Some operators and tenants were turned completely adrift, moving from one part of the country to another to earn a pitiful living, picking cotton in the South, “knocking” apples in Virginia or Maryland, working as harvest hands on the grain farms of the Middle West, or winding up as fruit pickers in the California valleys.

Many farmers had been literally blown off the soil by the fearful dust storms of 1934 and 1935. that swept over the Dakotas, Nebraska, Kansas, Oklahoma, and the Texas Panhandle. Here years of overplowing and overcropping former pasture and grassland had left, the soil in a condition where wind and water could sweep it away. When the dust storms came, farming was impossible.

The roads were full in those days of impoverished rural families moving wearily across the country in their jalopies, sleeping in the open or in trailer camps night after night. Many could not afford even a wagon, and just walked from place to place, rolling their belongings in baby carriages or pushcarts. For these people there was only a pitiful hand-to-mouth existence.

More than a decade of agricultural decline left deep marks on the rural way of life. Many farmers who were able to retain their land had very little money to spend on clothes, other store goods, or recreation. Farm improvements were out of the question for many operators; barns, farmhouses, and other buildings were allowed to deteriorate and cars, trucks, tractors, and other equipment to wear out. A considerable proportion of American farm families went on relief.

The social consequences were equally deplorable. Boys and girls, growing up on the farm, could see no future there and migrated to the cities, where many of them joined the ranks of the unemployed. In some areas, rural schools and other social services had to be curtailed as tax collections declined. Country storekeepers watched their business dwindle away; and thousands of rural banks, loaded with farm paper that had greatly depreciated in value, closed their doors.

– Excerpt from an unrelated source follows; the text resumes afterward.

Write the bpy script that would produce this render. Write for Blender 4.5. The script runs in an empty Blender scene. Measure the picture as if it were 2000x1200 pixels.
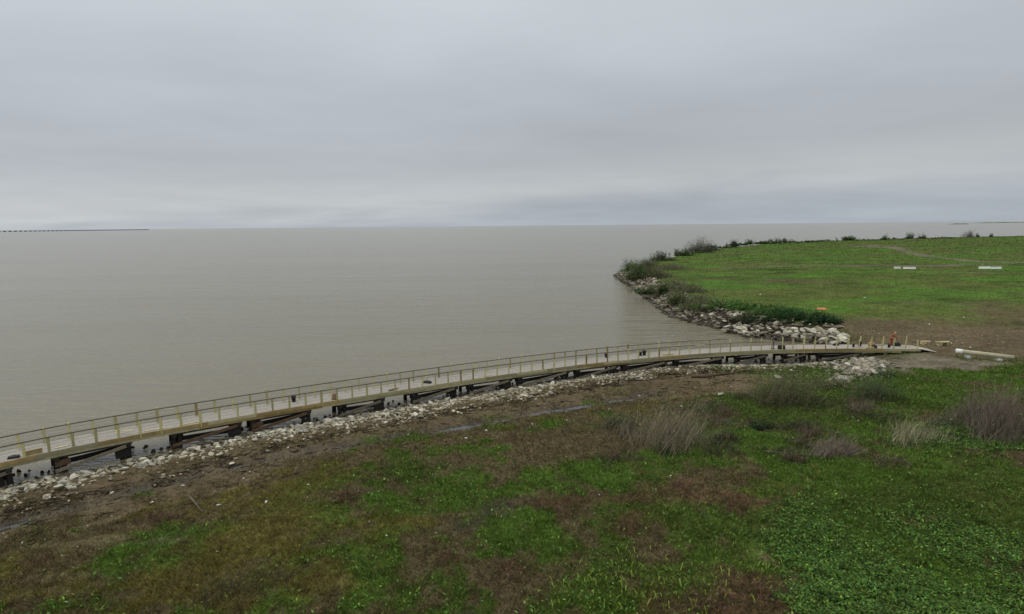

What Did the Federal Government Do?

In 1933 the federal government stepped in to help the farmer. In the next five or six years a number of agricultural relief measures were enacted. Thus, farmers were paid by the government for limiting the amount of acreage put to the plow and for curtailing production of basic crops, such as wheat, cotton, tobacco, corn, and hogs. Also federal agencies purchased a large portion of each year’s production of some commodities, such as wheat, corn, meat, flour, wool, hides, and sugar. Some of the government holdings were distributed free of charge to people on relief.

The federal government helped farmers who were paying high interest rates on loans and mortgages by making available loans at low rates, thus safeguarding them against foreclosure. And finally, some of the very poorest farmers and tenants—as in the cotton growing areas of the South, and the cutover regions of the Great Lakes states—were moved at federal expense to better land and given a chance to start over again. Some were loaned money to buy equipment, livestock, seed, and fertilizer.

By these and other means the condition of American farmers generally was improved in the years 1933 to 1939. Farmers were enabled to get fairly good prices for certain of their products and they did not continue to lose their farms at the same rate as in the 1920’s.